結論的には、嫌煙家さんを除籍にする正当な理由も、規約上の合理的な根拠もありません。ただひとつ、規約上の根拠があるとすれば「党の決定に反する意見を、勝手に発表することはしない。」ということぐらいでしょうが、百歩譲ってこの規定を前提としても、「党の意思決定は、民主的な議論をつくし、最終的には多数決で決める。」などの民主主義的規定と補完しあって運用されるべきものであり、党内民主主義が蹂躙され、形骸化されている現状からすれば、ネット上などで党中央の見解に反する意見を発表することはやむを得ないと私は考えています。一種の抵抗権の運用です。
私は、嫌煙家さんに対する除籍は不当なものであり、党機関はただちに彼に謝罪し、その措置を撤回すべきだと考えています。党中央および京都府委員会のさざ波担当者は、このような意見が党内にあるということをしかるべき部署へお伝えください。

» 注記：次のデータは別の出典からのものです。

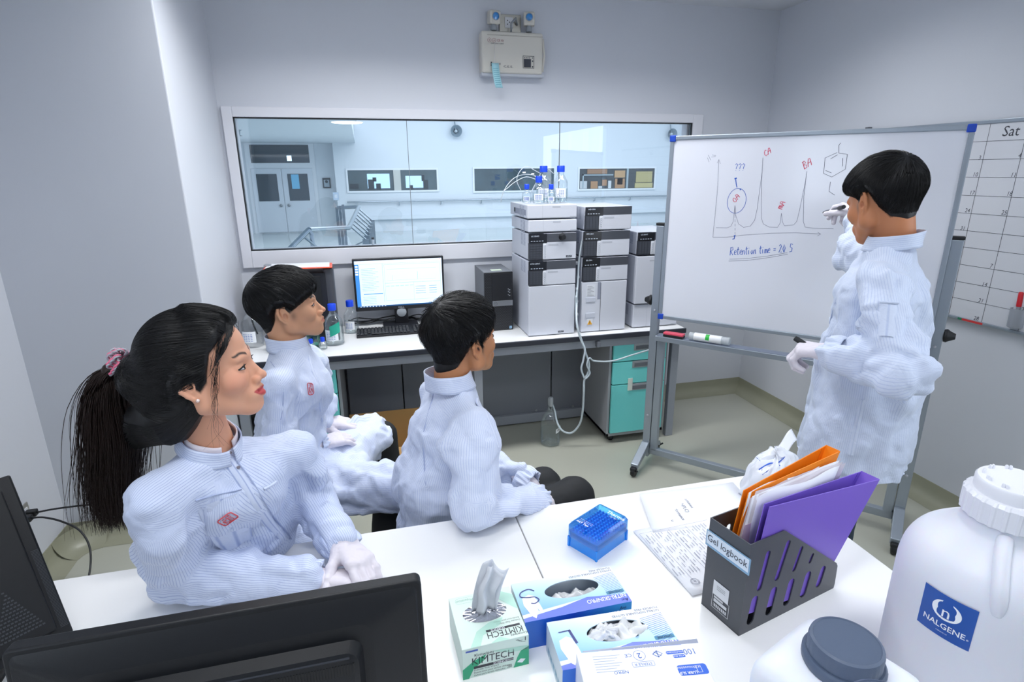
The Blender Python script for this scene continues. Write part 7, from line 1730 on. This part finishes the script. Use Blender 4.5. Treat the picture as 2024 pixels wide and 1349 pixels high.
# ---------------------------------------------------------------- woman
def woman():
    H=Frame((-.347,1.243,1.300),(.985,-.05),pitch=.13,roll=0.0,sc=1.0); N=V3(-.368,1.262,1.132)
    t=person((-.45,1.62,0),'woman with long dark ponytail and pink hair tie seated at the desk')
    J=dict(SR=V3(-.448,1.150,1.078),SL=V3(-.215,1.365,1.050),ER=V3(-.475,1.245,.835),EL=V3(-.20,1.44,.87),WR=V3(-.185,1.180,.796),WL=V3(-.118,1.275,.812),FR=V3(-.03,1.17,.775),FL=V3(-.06,1.15,.79),P=V3(-.42,1.60,.58),M=V3(-.38,1.44,.85),HL=V3(-.36,1.65,.56),HR=V3(-.47,1.56,.56),KL=V3(-.05,1.45,.56),KR=V3(-.22,1.26,.55),AL=V3(-.05,1.50,.10),AR=V3(-.2,1.32,.10),TL=V3(.02,1.42,.03),TR=V3(-.13,1.25,.03))
    tab=[.086,.078,.052,-.004,-.020,.002,-.010,-.055,-.082,-.082]
    tint=dict(base='#d9a184',lip='#b83a45',hairtab=tab,blush='#d97a68',brow='#201513',browz=.0275,bt=.0034,mouth=1)
    b=body_mesh('body',H,N,J,t,tint,fem=True,nr=.043,mouth=1,fstep=.0018,nose=-.001)
    mb=MB(); mb.tube([H.w(p) for p in ((.078,-.024,-.0545),(.088,-.014,-.0580),(.0925,0,-.0592),(.088,.014,-.0580),(.078,.024,-.0545))],.0035,8,flat=1.0); mb.obj('teeth',mat('teeth','#e9e4df',.25),b,smooth=180)
    for e in eye_parts(H,b,look=(1,.1,.05),openz=.0042): pass
    # hair: close cap, gathered mass, strands, ponytail
    tie=V3(*(-0.5145,1.3177,1.3102))
    tl=H.l(tie[None])[0]
    thick=lambda L,ph: .007+.006*np.clip((ph-80)/50,0,1)+.013*np.clip((70-ph)/30,0,1)*np.clip(L[:,2]*20-.6,0,1)
    def ext(F):
        F.cone(H.w((-.055,0,.0)),H.w((-.115,0,.01)),.072,.045,.03); F.cone(H.w((-.11,0,.01)),tie,.042,.014,.03)
        for y in (-1,1): F.cone(H.w((-.030,y*.050,-.050)),H.w((-.080,y*.022,-.085)),.028,.046,.03)
        F.cone(H.w((-.075,-.02,-.06)),V3(*(-0.5278,1.3116,1.1588)),.05,.045,.03)
    hair,tree=hair_cap(H,'hair',tab,thick,t,M_hair,N,True,.043,extra=ext,earc=(-.014,.021))
    g=np.random.default_rng(4); n=4200; K_=18; paths=[]
    ub=np.array([-.93,0,.10]);ub/=np.linalg.norm(ub)
    uu=g.normal(size=(n*3,3));uu/=np.linalg.norm(uu,axis=1,keepdims=True); pp=SK[0]+uu*(SK[1]+.012); ph=np.degrees(np.arctan2(np.abs(pp[:,1]),pp[:,0]-SK[0][0])); ok=(pp[:,2]>zline(ph,tab)+.002); uu=uu[ok][:n]
    for i in range(len(uu)):
        u0=uu[i]; om=math.acos(max(-1,min(1,float(u0@ub)))); pts=[]; lf=g.uniform(.0,.0016)
        for kk in range(K_):
            s_=kk/(K_-1); s2=.85*s_**1.05; w_=(math.sin((1-s2)*om)*u0+math.sin(s2*om)*ub)/max(math.sin(om),1e-3); w_/=np.linalg.norm(w_)
            sp=SK[0]+w_*(SK[1]+.016); sp[2]-=.016*math.sin(PI*s_)*max(0,1-w_[2]*1.2)*(u0[2]<.45)
            bl=max(0,(s_-.5)/.5); bl=bl*bl*(3-2*bl); q=H.w(sp)*(1-bl)+(tie+ (H.R@np.array([.006,w_[1]*.012,w_[2]*.014])))*bl
            pts.append(q)
        paths.append(pts)
    paths=snap(np.array(paths),tree,g.uniform(.0006,.0024,len(paths)))
    fastm=strands('hair_strands',np.array(paths),g.uniform(.00035,.0006,len(paths)),M_hair,hair,taper=.8)
    out=[]; g3=np.random.default_rng(33); e3=V3(*(-0.5626,1.3106,1.1272))
    for i in range(900):
        a=g3.uniform(0,1); b_=g3.uniform(0,1); pts=[H.w((.012-.03*b_,-.066,-.020-.055*a)),H.w((-.035,-.078,-.050-.075*a)),H.w((-.085,-.075,-.070-.10*a)),e3+V3(0,-.05,.06-.16*a)+g3.normal(0,.008,3)]
        q=np.array([tuple(p) for p in smoothpath([tuple(p) for p in pts],6)]); tt=np.linspace(0,len(q)-1,14); out.append(np.stack([np.interp(tt,np.arange(len(q)),q[:,c]) for c in range(3)],1))
    strands('nape_strands',snap(np.array(out),tree,g3.uniform(.0005,.003,len(out))),g3.uniform(.0004,.0006,len(out)),M_hair,hair,taper=.6)
    # ponytail
    def pony(n,r0,seed,rad,loose=1.0,m=M_hairb):
        g=np.random.default_rng(seed); out=[]
        ctr=[V3(*(-0.5145,1.3177,1.3102)),V3(*(-0.5429,1.3146,1.2946)),V3(*(-0.5593,1.3108,1.2343)),V3(*(-0.5649,1.3084,1.1529)),V3(*(-0.5822,1.3083,1.0692)),V3(*(-0.5921,1.2999,0.9994)),V3(*(-0.5933,1.2890,0.9286))]
        wd=[.014,.028,.042,.050,.042,.030,.018]
        for i in range(n):
            a=g.uniform(0,2*PI); rr=math.sqrt(g.uniform(.0,1))*loose; ln=g.uniform(.72,1.0); w1=g.normal(0,.004);w2=g.uniform(0,6); pts=[]
            for k in range(7):
                off=np.array([math.cos(a)*1.0,math.sin(a)*.8,math.sin(a+1)*.15])*wd[k]*rr*(1.0+.25*math.sin(w2+k*.6))
                pts.append(ctr[k]+off+np.array([w1*k,0,0]))
            sp=smoothpath([tuple(p) for p in pts],3); q=np.array([tuple(p) for p in sp]); tt=np.linspace(0,ln,19)*(len(q)-1); idx=np.arange(len(q)); out.append(np.stack([np.interp(tt,idx,q[:,c]) for c in range(3)],1))
        return np.array(out),ctr,wd
    pt,ctr,wd=pony(2800,1,8,.0007)
    F=Field(np.min(ctr,0)-.06,np.max(ctr,0)+.06,.005)
    for k in range(5): F.cone(ctr[k],ctr[k+1],wd[k]*.66,wd[k+1]*(.58 if k<4 else .2),.012)
    Pp,Qp=F.mesh(); Np=vnormals(Pp,Qp); Pp=Pp+Np*(.003*vnoise(Pp*np.array([60,60,9]),2))[:,None]; pony_=fastmesh('ponytail',Pp,Qp,M_hairb,t)
    strands('ponytail_strands',pt,rng.uniform(.0006,.0011,len(pt)),M_hairb,pony_,taper=.25)
    pt,_,_=pony(70,1,18,.0007,loose=1.55); strands('flyaway_strands',pt,np.full(len(pt),.00045),M_hairb,pony_,taper=.3)
    # loose locks in front of the ear and round the forehead
    out=[]; g=np.random.default_rng(21)
    for i in range(30):
        y=-1 if i%4 else 1; j=g.normal(0,.0055,3); f_=g.uniform(.5,1)
        pts=[(.070+j[0],y*.040,.086),(.062+j[1],y*.060,.060),(.047+j[0],y*.0705,.02),(.036+j[2],y*.0735,-.02),(.026+j[1],y*.073,-.055),(.012+j[2]*2,y*.070,-.10),(.012+j[0]*4,y*.066,-.145)]
        k=int(3+f_*4.9*(.6 if i>20 else 1)); pts=pts[:max(4,k)]; q=np.array([tuple(p) for p in smoothpath(pts,4)]); tt=np.linspace(0,len(q)-1,24); out.append(H.o+np.stack([np.interp(tt,np.arange(len(q)),q[:,c]) for c in range(3)],1)@H.R.T)
    for i in range(90):
        y=-1; j=g.normal(0,.004,3); pts=[(.050+j[0],y*.01,.128),(.078+j[1],y*.022,.112),(.086+j[0],y*.040,.088),(.070+j[2],y*.058,.060),(.048,y*.071,.028),(.030,y*.077,.008),(.005,y*.083,.0)]
        q=np.array([tuple(p) for p in smoothpath(pts,4)]); tt=np.linspace(0,len(q)-1,24); out.append(H.o+np.stack([np.interp(tt,np.arange(len(q)),q[:,c]) for c in range(3)],1)@H.R.T)
    strands('loose_strands',np.array(out),np.full(len(out),.00042),M_hair,hair,taper=.3)
    # hair tie
    mb=MB(); dirv=Vector(tuple(H.R@np.array([-1,0,.15]))).normalized(); Fm=fr(tuple(tie+H.R@np.array([-.010,-.006,.002])),dirv.orthogonal(),dirv.cross(dirv.orthogonal()))
    mb2=MB(); tk=Vector(tuple(tie+H.R@np.array([-.004,0,-.002])))
    for r_,mm,ph0 in ((.0265,mb,0),(.0265,mb2,1.1)):
        for layer in range(3):
            pts=[]
            for i in range(60):
                a=2*PI*i/60; rr_=r_+.005*math.sin(9*a+ph0+layer*2); pts.append(Fm@Vector((rr_*math.cos(a),rr_*math.sin(a)*1.15,(layer-1)*.006+.005*math.cos(9*a+ph0+layer*2))))
            mm.tube(pts,.0026,7,closed=True,cap=False)
    tie_o=mb.obj('hair_tie',mat('tie_pink','#e0718f',.6),t,smooth=180); mb2.obj('hair_tie_grey_cord',mat('tie_grey','#a9a9b4',.6),tie_o,smooth=180)
    # earring
    e=Vector(tuple(H.w((.001,-.0785,-.0335)))); MB().lathe([(0,-.004),(.003,-.0028),(.0042,0),(.003,.0028),(0,.004)],14,M=Matrix.Translation(e)).obj('earring',mat('pearl','#e8cfc8',.15,metal=.2,coat=1),t,smooth=180)
    # coat
    T=Cloth((-.70,1.02,.50),(.02,1.86,1.24),.0055)
    ch=(J['SR']+J['SL'])/2; fdir=V3(.70,-.71,0); sd=J['SL']-J['SR']
    T.cone(N-V3(0,0,.052),ch+V3(0,.02,-.05),.052,.088,.03,sd,1.1,fold=.3); T.cone(ch+V3(-.01,.03,-.06),V3(-.36,1.375,.86),.092,.104,.04,sd,1.30,fold=1.0); T.cone(V3(-.36,1.375,.86),V3(-.42,1.58,.62),.104,.13,.05,sd,1.3)
    for q in 'RL':
        T.cone(N+V3(0,0,-.055),J['S'+q]+V3(0,0,-.014),.046,.054,.035,fold=.5)
        s,e_,w_=J['S'+q],J['E'+q],J['W'+q]
        T.cone(s+(e_-s)*.10,e_,.045,.056,.025,fold=1.2); T.cone(e_,w_+(e_-w_)*.06,.062,.052 if q=='R' else .044,.022,fold=1.0)
    T.cone(J['SR']+V3(-.0,0,-.09),J['ER']+V3(-.005,.01,.02),.060,.070,.03,fold=1.35)
    T.cone(J['P'],V3(-.20,1.52,.60),.12,.095,.04)
    T.cut(lambda X,Y,Z: np.maximum(Z-.756,Y-1.39)+0*X)  # sleeves flatten on the desk top
    coat=T.build('coat',M_coat,t,.020,10,1,pins=[(tuple(N),.05)])
    tr=bvh(T.P,T.Q)
    collar('coat_collar',N+V3(.004,-.004,-.012),(.10,-.10,1),(.80,-.60,0),.056,.056,.036,M_coat,t,gap=.10,tilt=.012,drop=.016)
    collar('shirt_collar',N+V3(.003,-.003,-.008),(.10,-.10,1),(.80,-.60,0),.049,.049,.040,mat('shirt_pale_pink','#e3dbe2',.7),t,gap=.30,tilt=.010,drop=.018)
    decal('placket',tr,[(-0.3242,1.2224,1.1004),(-0.3013,1.2111,1.0590),(-0.2781,1.2068,0.9951),(-0.2684,1.2752,0.8905),(-0.2581,1.3223,0.8131)],.028,M_coat,t,off=.0035)
    decal('placket_seam',tr,[(-0.3155,1.2316,1.1029),(-0.2883,1.2177,1.0583),(-0.2650,1.2152,0.9929),(-0.2576,1.3018,0.8764),(-0.2501,1.3734,0.7847)],.003,mat('seam_blue','#a9b5d6',.6),t,off=.005)
    decal('pocket_hem',tr,[(-0.2619,1.2149,1.0257),(-0.2408,1.2503,1.0211)],.008,M_coat,t,off=.003)
    decal('pocket',tr,[(-0.3427,1.1735,1.0387),(-0.3406,1.2351,0.8767)],.085,M_coat,t,off=.0018)
    decal('pocket_seam',tr,[(-0.3790,1.1507,1.0561),(-0.3434,1.1754,1.0497),(-0.3014,1.1984,1.0416)],.003,mat('seam_blue','#a9b5d6',.6),t,off=.0035)
    logo(tr,Vector((-0.3315,1.1759,0.9885)),Vector((-0.3153,1.1776,0.9996))-Vector((-0.3473,1.1734,0.9780)),Vector((-0.3337,1.1715,1.0091))-Vector((-0.3329,1.1935,0.9595)),.033,.027,t)
    mb=MB()
    for q in ((-0.3239,1.2310,1.1142),(-0.3082,1.2216,1.0827)): q=V3(*q); c_,nm,_,_=tr.find_nearest(tuple(q)); mb.lathe([(0,0),(.0035,.0005),(.0035,.003),(0,.004)],14,M=fr(tuple(c_+nm*.004),nm.orthogonal(),nm.cross(nm.orthogonal())))
    mb.obj('snap_button',mat('snap_dark','#6c6873',.4),t,smooth=50,kind='stuff')
    # cuffs and gloves
    for q,amp in (('R',.09),('L',.08)):
        s,e_,w_=J['S'+q],J['E'+q],J['W'+q]; ax=(w_-e_)/np.linalg.norm(w_-e_); cuff('cuff',w_-ax*.034,w_+ax*.022,.045,.040,M_coat,t,seed=ord(q),amp=amp)
    glove('glove',J['WR']+V3(.004,0,0),(.985,-.12,-.06),(.0,.25,.95),1,(.35,.45,.35),M_glove,t,thumb=(.80,.55,-.25,.25,.2),cufflen=.04,arm=J['ER'])
    glove('glove',J['WL']+V3(.004,-.008,.012),(.50,-.85,-.12),(.30,.05,.95),-1,((.42,.55,.4),(.45,.6,.4),(.42,.6,.4),(.25,.5,.6)),M_glove,t,thumb=(.80,.80,-.35,.15,.10),cufflen=.04,arm=J['EL'])
    legs('trousers',J,M_dark,t,.075,.058,.045); shoes(J,t); finish(t)
    stool((-.44,1.62),.44,'round black stool under the woman')
woman()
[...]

しかし、現実は、党中央が非民主主義的方法で決定した現行規約の、その上さらに「恣意的な運用」によって、理不尽な組織的対処をするものだということがはっきりしました。党内にとどまって、日本共産党の民主主義的改革を志向する同志は、このことを肝に銘じておかなければなりません。そしてまた、党内民主主義を強化しようとする若い一党員を除籍することによって、みずからの党内覇権を守ろうとする党最高幹部の試みは、いまなおその非民主主義的・独善的体質が変わっていないことを天下に明らかにしました。貴重な若い党員を失い、党機関に直言するという一般党員にとってまことに困難で、ほんとうに勇気がいる仕事ができる党員を失ったのです。このことが党最高幹部の意図とは逆の結果を招来することを彼らは理解していないでしょうが、これもまた歴史の弁証法として避けがたいことでしょう。今日でもなお新日和見主義事件の誤った党中央の対応が党に与えた損害を総括できない人たちが、今また同じ過ちを繰り返しています。
党内民主主義に大きな欠陥があるというのはずっと前から考えていたことですが、遅かれ早かれ是正されざるを得ないだろうと、私は比較的に楽観的でした。つまり党が完全に死に体になるよりは変化が先に来るだろうという予測のもとに活動をしていたのですが、自分自身の経験を踏まえた今では、この判断は誤っていたというのが私の結論です。もちろんまだ党のもとで奮闘されている方々をどうこう言うつもりはありませんが…。(「私は除籍されました。」嫌煙家(01/2/10 08:06)さんのJCPW書き込みより)
結果的には、嫌煙家さんのおっしゃる通りというよりありません。いったん始まった傾向は行き着くところまで行かないと止まらないのでしょう。さざ波通信などでいろいろな人からの諫言や提言が出されています。これを「党攻撃」としか受け止めることができない党中央は、もはや行き着くところまで行かなければ止まることができないのかもしれません。完全な「死に体」にならなければ、完全に破産しなければ、進路は変わらないのかもしれません。やむを得ません。
しかし、新日和見主義事件の当事者たちが、重い口を開くのに27年という歳月が必要だったことを思うと、事態が急転回する日はそれほど遠いことではないでしょう。
<嫌煙家さんへ>
私のこの投稿をお読みいただけるかどうかわかりませんが、私はあなたの行動は少しも間違っていないと思います。自分の学生時代を思い出すと、あなたのような行動はできなかったと思います。党の専従を相手にして学生党員が論争するなどということは、私たちの学生時代には考えられない勇気ある行動でした。私はあなたの行動を忘れません。党機関の理不尽な対応があなたを深く傷つけたことはあきらかです。しかし、革命の事業というものは、別に日本共産党のためにやるわけではないし、あるいは、キューバ革命のように共産党以外の人たちがリードして成し遂げた例もあります。「前衛」という言葉を使うとすれば、こういう人々こそが前衛でしょう。
最後に、あなたは、基本的な部分において間違ってはいない、と申し上げておきます。元気で頑張ってください。
さざ波投稿者、読者のみなさん。今回の出来事について、どうか積極的に投稿をしてください。こういう理不尽なことに対しては、その都度、抗議の姿勢を示すことは大切なことだと思います。